6th February 2015
By Stefanie Chernow

More Cartoon Trouble as EJN Plans Palestine Journalism Programme Targeting Hate Speech

Aidan White

Next month the Ethical Journalism Network launches a ground-breaking programme in Palestine. The aim will be to raise awareness within the world of Palestinian journalism and politics, both in the West Bank and Gaza, on the need for editorial independence and ethical journalism as an antidote to political propaganda and hate speech.

The role of media in promoting peace and reconciliation within the Palestinian community has come to the fore after almost a decade of bitter internal division and three major military confrontations between Israeli forces and militants in Gaza in which thousands of people, mainly Palestinian civilians, have died.

The programme is being carried out in co-operation with local partners including the Palestine Centre for Research and Education (CARE), the Palestine Syndicate of Journalists and five local universities working across the political divide between communities ruled by Hamas in Gaza and Fatah on the West Bank.

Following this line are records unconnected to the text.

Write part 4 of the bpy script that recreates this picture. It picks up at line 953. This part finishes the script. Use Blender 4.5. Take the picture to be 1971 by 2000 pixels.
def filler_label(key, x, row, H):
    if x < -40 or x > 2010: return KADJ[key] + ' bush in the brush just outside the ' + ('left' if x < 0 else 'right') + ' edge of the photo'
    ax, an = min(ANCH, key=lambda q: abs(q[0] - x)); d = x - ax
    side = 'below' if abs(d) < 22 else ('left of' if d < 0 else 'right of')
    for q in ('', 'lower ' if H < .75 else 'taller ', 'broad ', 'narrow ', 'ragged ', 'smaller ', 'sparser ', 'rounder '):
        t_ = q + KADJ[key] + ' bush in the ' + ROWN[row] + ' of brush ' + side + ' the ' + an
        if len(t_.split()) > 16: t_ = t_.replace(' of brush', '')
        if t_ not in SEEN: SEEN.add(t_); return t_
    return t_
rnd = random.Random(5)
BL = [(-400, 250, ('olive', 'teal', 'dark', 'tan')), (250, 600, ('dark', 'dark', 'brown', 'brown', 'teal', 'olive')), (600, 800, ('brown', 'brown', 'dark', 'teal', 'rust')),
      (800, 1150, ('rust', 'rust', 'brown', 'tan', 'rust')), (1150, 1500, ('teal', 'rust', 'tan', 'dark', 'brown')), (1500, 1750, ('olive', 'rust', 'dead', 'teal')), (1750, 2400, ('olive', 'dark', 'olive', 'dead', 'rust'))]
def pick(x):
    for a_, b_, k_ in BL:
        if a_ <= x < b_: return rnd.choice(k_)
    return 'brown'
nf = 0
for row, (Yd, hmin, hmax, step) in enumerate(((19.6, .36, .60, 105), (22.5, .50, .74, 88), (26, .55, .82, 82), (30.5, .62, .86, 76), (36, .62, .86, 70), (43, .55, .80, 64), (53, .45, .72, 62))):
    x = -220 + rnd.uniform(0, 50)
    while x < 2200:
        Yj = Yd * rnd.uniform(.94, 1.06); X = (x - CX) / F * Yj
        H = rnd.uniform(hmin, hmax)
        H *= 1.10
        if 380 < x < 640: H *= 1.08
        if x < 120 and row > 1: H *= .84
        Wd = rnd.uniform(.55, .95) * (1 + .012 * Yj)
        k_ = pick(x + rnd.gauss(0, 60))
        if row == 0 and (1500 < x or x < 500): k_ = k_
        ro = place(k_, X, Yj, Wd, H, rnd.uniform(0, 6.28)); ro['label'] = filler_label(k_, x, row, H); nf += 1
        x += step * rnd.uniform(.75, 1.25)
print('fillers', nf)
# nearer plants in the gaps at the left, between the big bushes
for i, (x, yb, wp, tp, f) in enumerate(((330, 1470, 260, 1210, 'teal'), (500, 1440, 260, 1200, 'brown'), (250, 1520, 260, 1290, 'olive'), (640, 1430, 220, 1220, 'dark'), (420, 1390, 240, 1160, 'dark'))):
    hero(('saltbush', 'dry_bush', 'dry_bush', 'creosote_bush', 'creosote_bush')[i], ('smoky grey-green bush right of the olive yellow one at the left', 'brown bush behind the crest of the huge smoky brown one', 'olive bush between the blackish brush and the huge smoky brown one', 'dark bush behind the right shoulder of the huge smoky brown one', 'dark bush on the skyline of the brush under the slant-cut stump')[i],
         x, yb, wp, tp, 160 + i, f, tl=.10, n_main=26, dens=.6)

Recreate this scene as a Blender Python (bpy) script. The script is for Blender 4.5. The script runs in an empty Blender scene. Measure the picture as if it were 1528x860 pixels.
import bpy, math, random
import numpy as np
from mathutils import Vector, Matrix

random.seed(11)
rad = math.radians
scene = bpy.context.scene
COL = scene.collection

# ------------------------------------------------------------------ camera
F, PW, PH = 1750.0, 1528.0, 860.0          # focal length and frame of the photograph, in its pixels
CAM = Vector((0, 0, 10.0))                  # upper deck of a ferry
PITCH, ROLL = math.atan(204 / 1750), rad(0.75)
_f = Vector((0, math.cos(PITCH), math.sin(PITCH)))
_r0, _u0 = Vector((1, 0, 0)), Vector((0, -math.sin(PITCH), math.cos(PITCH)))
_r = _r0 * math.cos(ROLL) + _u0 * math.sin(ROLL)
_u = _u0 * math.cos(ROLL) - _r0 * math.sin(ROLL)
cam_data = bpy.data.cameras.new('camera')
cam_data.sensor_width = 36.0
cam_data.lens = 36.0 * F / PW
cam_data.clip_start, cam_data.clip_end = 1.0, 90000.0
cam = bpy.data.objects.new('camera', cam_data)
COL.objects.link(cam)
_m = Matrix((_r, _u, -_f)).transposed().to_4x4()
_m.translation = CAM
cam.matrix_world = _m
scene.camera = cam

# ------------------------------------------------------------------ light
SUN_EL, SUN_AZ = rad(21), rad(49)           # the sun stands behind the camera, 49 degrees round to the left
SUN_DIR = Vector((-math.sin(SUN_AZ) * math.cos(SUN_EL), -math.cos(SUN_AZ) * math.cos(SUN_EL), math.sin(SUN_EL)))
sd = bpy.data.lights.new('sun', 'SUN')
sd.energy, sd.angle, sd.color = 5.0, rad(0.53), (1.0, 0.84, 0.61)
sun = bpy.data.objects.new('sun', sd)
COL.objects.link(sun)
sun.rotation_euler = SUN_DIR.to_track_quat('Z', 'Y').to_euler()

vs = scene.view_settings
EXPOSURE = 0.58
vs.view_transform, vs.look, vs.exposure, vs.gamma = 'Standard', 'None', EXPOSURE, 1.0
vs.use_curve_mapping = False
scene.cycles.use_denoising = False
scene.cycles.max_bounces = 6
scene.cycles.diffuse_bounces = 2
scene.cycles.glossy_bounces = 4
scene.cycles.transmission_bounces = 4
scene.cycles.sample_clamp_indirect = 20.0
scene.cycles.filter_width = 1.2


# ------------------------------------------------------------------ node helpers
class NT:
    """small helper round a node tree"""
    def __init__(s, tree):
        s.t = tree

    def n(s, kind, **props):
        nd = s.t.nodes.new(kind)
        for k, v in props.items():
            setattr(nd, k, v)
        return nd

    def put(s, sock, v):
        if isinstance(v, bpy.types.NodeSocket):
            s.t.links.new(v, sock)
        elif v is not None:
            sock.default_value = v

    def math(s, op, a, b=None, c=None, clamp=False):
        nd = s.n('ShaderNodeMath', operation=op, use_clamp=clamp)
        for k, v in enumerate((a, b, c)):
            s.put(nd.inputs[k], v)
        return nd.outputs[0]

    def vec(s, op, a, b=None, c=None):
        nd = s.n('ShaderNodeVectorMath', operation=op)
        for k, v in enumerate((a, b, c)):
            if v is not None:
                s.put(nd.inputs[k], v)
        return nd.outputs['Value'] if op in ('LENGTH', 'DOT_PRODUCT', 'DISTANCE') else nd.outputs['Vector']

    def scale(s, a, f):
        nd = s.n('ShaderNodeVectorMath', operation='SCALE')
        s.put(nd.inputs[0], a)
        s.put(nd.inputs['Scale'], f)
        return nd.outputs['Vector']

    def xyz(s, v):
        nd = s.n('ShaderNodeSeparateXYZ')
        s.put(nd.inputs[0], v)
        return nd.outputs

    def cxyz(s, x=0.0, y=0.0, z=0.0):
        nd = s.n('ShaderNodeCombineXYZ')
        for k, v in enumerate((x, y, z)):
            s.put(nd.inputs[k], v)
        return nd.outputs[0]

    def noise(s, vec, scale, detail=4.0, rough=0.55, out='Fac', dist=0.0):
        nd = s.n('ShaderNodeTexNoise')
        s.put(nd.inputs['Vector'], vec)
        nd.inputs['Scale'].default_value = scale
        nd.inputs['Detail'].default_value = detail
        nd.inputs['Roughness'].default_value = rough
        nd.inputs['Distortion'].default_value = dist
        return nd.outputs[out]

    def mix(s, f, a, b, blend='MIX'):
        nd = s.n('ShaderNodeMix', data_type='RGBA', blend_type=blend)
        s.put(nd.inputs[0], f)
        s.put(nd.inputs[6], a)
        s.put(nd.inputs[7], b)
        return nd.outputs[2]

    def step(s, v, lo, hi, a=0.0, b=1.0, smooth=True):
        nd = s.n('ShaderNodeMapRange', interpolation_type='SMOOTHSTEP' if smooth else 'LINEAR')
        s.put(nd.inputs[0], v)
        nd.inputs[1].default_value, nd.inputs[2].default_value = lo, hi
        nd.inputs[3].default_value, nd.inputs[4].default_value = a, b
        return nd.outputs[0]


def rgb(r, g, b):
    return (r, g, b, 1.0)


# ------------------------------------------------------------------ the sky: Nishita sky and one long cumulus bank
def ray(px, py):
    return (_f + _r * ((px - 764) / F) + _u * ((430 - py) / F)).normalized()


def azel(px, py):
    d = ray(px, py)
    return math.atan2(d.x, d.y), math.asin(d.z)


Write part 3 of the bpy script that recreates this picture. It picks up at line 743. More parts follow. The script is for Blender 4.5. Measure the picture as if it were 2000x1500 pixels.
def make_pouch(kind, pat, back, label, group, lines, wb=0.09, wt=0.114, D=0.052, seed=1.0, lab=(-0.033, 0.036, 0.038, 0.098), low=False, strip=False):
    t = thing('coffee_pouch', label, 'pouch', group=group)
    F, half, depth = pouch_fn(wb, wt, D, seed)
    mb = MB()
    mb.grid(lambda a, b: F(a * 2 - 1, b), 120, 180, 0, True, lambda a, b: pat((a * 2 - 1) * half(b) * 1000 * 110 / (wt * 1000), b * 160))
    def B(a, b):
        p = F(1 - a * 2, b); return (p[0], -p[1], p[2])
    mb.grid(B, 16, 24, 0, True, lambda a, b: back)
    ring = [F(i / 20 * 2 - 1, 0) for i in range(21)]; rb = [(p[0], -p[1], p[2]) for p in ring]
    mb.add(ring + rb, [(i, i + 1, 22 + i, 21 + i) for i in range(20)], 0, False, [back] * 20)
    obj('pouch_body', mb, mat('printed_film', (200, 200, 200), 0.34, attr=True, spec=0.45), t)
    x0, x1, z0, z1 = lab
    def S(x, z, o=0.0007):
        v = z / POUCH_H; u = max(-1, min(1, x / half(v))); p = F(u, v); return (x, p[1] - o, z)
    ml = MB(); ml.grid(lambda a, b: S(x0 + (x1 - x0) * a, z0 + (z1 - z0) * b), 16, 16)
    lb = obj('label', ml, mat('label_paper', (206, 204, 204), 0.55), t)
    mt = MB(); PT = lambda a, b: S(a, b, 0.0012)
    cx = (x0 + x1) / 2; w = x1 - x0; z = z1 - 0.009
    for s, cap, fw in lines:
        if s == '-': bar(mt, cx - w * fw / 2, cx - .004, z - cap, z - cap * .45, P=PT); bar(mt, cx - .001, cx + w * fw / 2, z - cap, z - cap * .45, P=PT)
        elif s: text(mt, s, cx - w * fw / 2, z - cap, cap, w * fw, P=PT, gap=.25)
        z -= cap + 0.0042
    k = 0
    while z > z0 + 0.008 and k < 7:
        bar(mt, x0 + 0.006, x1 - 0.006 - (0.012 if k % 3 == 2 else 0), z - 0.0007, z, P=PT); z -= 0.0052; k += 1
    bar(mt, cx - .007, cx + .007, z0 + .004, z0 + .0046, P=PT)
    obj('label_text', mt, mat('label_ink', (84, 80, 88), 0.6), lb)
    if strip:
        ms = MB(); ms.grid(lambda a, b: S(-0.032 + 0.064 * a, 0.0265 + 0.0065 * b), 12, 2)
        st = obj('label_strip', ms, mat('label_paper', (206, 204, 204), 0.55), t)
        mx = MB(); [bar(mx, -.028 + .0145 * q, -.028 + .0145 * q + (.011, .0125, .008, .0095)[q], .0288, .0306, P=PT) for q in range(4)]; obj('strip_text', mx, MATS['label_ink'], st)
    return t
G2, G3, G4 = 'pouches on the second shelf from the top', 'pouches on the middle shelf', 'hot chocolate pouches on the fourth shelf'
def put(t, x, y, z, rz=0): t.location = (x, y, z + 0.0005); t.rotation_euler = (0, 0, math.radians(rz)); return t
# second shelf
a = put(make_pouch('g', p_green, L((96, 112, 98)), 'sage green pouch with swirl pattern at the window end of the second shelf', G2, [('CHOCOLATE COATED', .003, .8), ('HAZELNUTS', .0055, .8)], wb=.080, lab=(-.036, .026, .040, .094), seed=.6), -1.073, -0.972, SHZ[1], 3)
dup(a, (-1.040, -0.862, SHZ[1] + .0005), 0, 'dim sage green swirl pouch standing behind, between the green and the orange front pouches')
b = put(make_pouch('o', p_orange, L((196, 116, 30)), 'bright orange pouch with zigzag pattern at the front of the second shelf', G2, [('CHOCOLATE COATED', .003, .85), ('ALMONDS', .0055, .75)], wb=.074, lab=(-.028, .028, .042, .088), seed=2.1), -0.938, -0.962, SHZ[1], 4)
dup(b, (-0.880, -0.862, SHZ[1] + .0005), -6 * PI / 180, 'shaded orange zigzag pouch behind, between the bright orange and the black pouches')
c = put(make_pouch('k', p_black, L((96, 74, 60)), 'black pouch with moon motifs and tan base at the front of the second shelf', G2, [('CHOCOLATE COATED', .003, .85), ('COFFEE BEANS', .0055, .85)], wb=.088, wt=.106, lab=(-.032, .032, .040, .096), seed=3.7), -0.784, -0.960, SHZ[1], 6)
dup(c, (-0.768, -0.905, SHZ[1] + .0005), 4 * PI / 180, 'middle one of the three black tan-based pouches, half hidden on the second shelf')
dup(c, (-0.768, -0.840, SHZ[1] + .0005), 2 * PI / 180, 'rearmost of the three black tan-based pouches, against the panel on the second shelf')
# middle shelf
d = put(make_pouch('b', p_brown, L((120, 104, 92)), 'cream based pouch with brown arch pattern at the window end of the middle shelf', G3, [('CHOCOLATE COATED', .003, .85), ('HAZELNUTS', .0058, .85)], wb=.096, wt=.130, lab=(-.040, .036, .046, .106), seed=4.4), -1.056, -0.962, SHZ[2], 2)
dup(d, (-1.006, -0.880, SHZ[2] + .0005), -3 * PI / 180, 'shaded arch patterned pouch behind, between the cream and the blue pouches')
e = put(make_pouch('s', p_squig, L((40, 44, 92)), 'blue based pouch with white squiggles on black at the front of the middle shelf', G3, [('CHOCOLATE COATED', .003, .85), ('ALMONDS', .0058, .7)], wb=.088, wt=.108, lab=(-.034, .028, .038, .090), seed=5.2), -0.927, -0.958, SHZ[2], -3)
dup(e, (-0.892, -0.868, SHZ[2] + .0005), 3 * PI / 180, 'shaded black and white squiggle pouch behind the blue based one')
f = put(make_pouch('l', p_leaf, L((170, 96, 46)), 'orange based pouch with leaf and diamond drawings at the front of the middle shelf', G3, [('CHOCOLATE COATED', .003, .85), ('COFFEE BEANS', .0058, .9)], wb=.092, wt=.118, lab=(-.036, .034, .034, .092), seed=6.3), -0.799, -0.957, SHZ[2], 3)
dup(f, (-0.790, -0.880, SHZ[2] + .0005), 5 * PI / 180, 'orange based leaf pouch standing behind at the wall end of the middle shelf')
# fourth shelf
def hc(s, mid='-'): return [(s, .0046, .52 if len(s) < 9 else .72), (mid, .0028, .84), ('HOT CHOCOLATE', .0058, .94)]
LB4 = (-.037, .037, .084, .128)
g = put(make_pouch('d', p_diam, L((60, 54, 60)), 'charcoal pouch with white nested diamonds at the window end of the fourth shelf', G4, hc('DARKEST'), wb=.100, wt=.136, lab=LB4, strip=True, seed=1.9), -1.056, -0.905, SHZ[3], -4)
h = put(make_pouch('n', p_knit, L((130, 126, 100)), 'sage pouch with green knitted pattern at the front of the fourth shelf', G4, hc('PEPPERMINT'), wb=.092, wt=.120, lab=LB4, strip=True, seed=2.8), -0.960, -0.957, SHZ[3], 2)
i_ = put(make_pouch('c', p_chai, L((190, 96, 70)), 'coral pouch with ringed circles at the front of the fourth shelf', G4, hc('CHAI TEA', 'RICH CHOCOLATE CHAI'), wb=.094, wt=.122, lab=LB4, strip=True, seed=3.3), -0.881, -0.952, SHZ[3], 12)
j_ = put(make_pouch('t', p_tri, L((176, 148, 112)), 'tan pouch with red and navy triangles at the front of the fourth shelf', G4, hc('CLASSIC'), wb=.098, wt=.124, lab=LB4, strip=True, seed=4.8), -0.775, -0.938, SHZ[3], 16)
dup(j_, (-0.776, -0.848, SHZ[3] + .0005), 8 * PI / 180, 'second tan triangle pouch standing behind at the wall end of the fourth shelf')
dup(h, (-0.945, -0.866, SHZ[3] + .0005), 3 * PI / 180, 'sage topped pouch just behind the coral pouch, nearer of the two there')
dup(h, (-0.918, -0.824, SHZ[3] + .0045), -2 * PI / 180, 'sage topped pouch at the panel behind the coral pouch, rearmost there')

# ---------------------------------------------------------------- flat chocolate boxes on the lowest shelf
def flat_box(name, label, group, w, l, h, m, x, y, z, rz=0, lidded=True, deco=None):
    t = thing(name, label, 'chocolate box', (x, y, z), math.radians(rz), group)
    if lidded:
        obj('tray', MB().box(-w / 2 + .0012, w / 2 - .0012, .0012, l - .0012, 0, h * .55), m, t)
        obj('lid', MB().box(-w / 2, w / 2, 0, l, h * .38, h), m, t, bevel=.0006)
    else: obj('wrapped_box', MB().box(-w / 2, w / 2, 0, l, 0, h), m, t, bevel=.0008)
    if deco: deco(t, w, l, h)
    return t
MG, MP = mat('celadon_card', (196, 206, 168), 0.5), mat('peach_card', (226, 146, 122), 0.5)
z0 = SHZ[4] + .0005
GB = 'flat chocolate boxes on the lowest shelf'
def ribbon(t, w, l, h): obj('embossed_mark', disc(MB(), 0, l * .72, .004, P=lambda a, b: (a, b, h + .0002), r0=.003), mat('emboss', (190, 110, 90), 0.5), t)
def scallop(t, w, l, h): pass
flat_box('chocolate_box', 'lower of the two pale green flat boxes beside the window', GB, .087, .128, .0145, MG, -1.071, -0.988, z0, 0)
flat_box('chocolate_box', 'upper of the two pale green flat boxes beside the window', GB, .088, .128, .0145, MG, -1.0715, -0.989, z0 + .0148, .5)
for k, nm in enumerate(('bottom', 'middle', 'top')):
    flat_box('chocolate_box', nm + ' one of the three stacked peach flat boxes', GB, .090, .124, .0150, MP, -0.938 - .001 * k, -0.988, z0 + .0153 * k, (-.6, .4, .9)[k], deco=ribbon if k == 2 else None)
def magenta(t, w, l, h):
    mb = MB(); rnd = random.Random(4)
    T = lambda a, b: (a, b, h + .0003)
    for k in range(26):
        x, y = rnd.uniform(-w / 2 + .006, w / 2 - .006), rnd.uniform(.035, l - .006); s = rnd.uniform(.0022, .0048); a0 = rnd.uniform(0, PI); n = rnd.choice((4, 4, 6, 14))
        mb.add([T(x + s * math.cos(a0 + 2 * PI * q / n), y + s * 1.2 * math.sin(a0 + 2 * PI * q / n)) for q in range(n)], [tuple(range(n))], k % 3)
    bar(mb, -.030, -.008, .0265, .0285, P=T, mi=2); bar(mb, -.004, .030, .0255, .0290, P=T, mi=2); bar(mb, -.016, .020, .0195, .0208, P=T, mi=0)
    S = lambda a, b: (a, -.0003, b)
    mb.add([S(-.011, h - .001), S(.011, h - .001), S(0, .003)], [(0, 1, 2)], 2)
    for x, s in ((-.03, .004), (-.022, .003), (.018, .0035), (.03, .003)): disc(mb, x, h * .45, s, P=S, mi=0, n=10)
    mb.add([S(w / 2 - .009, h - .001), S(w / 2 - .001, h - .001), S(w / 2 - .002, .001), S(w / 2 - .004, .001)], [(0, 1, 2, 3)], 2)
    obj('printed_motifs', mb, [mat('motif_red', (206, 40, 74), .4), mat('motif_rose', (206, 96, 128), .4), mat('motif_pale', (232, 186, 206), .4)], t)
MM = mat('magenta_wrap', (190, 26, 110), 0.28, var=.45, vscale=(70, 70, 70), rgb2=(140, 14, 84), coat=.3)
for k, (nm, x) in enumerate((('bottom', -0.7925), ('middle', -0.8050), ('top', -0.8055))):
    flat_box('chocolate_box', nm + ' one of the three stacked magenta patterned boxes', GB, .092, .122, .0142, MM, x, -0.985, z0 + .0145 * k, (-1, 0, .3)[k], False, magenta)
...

What makes the programme innovative is that it will take the fight for editorial independence beyond the newsroom and into the wider community – including discussion with political and religious leaders about how they need to tackle the problem of hate speech in their own ranks.

Such a discussion is long overdue and much needed. Since 2007, when there were deadly clashes between the two groups, Gaza has been de facto under Hamas control. Now there are efforts to bring about reconciliation which, if they are to succeed, will require political leaders to combat hostile mind sets on both sides. That means also reducing the scope for propaganda and allowing more freedom for pluralist, tolerant and independent reporting.

But that will not be easy. Political interference in media is a routine feature of Palestinian information policy. Although most journalists willingly toe the line and rarely rock the boat, if they step out of line, even inadvertently, they can expect to be swiftly punished.

Mahmoud Abbas, the President of the Palestinian Authority, who recently marched with his Israeli counterpart Benjamin Netanyahu and other European leaders in Paris to defend free expression after the attack on Charlie Hebdo, this week took action against the editor and a cartoonist who were suspended from the newspaper Al-Hyat al-Jadida.

Abbas accused the paper of a “grave mistake” over publication of a cartoon which was innocuous by comparison with Charlie Hebdo’s controversial portrayal of the Prophet Mohammed but which some readers thought depicted the Prophet.

The cartoonist, Muhammed Sabaaneh, told the official Palestinian news agency Wafa that his drawing, of a robed figure standing on a globe and dispersing seeds of light from a heart-shaped purse, was not of the Prophet Mohammed. “It was a symbolic figure for Islam and the Muslim’s role in spreading light and love for all humanity,” he said.

Even though the paper published an emphatic statement rejecting any misinterpretation of the cartoon, it acknowledged the confusion and apologised, but this did not stop Abbas from calling for an investigation and “deterrent measures against those responsible.”

The EJN will carry out four major events with young journalists in association with universities and will help the Palestine Journalists Syndicate to develop guidelines for the implementation of a code of ethical conduct for Palestinian journalists which will be launched in April.

At the conclusion of this phase of activity the organisers plan to hold a public forum bringing together journalists and political, religious and community leaders to debate how to strengthen independent journalism, to eliminate political and religious hate speech and to reduce direct political interference in the work of media.